Sexismus stützt und formt außerdem ganz bestimmte Geschlechtsidentitäten. Identitäten, die notwendig sind, damit die Abwälzung von Sorge- und Reproduktionsarbeit funktioniert. Dabei werden Abweichungen von diesen Identitäten, insbesondere durch Männer, immer wieder mit Ausgrenzung und Gewalt sanktioniert. Dies zeigt sich unter anderem darin, dass Homosexuelle und Trans-Personen immer wieder Übergriffen ausgesetzt sind. Gleichzeitig bekommt die entsprechende männliche Identität immer wieder Risse und wird richtigerweise auf der einen Seite durch feministische Kämpfe angegriffen. Auf der anderen Seite wird diese Identität von einigen Männern immer aggressiver verteidigt; die reaktionäre Speerspitze bilden AfD, Männerrechtler und anderer Mist.

Die Objektivierung von Frauen und weiblich gelesenen Personen, die Abwertung der auf ihnen abgewälzten Arbeit und die dazugehörige sexistische Ideologie sind eine der zentralen Grundlagen für die alltägliche sexualisierte und körperliche Gewalt durch Männer. Diese gesellschaftlichen Machtverhältnisse sind Ursache dieser Gewalt gegen Frauen und weiblich gelesene Personen.
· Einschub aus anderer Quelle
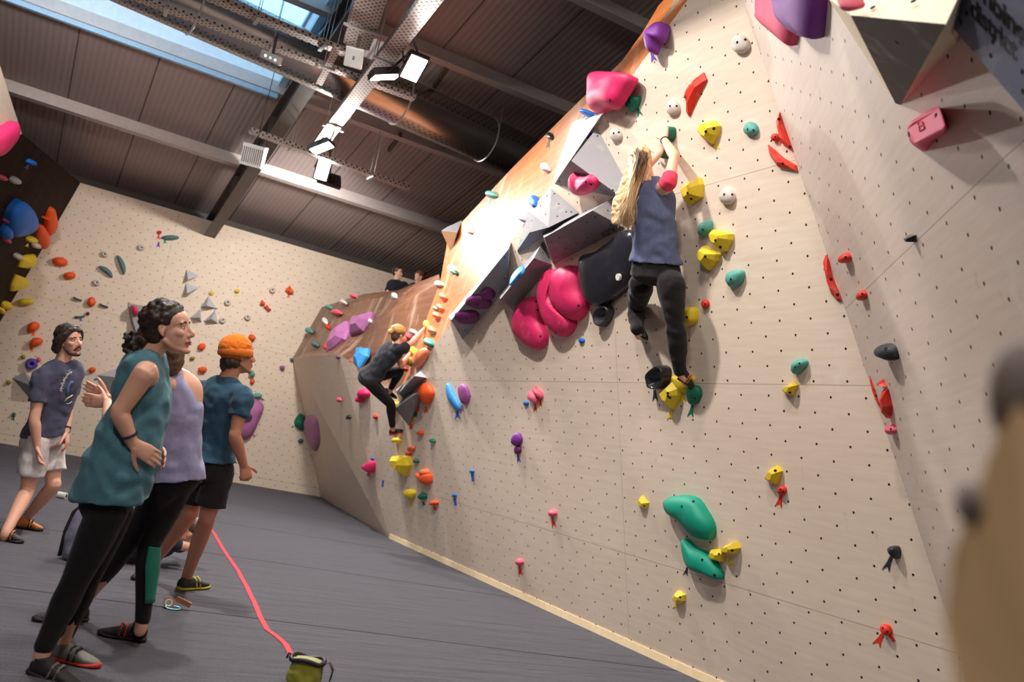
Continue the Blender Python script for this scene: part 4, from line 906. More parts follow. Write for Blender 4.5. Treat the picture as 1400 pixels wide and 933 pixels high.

Um es deutlich zu sagen: Nicht weil dem einzelnen Täter all dies bewusst ist, sondern weil die Abwertung von Frauen und weiblich gelesenen Personen Teil der gesellschaftlichen Struktur ist, kommt es immer wieder zu diesen Fällen. Die Gewalt ist also strukturell. Sie ist überall und wird von klein auf gelernt.
Das heißt nicht, dass wir nichts verändern können, solange wir unsere Gesellschaft nicht komplett umgekrempelt haben.

Ein wichtiger Schritt auf dem Weg, sexualisierte Gewalt endgültig abzuschaffen und die patriarchale Struktur dieser Gesellschaft zu zerschlagen ist die Vergesellschaftung der Reproduktion,- sowie der Produktion.

Bis dahin können und müssen wir uns immer sexistischem Verhalten in den Weg stellen und uns zur Wehr setzen. Wir müssen Frauen und weiblich gelesene Personen unterstützen und uns zusammenschließen. Wir müssen uns bilden und Täter in ihre Schranken weisen.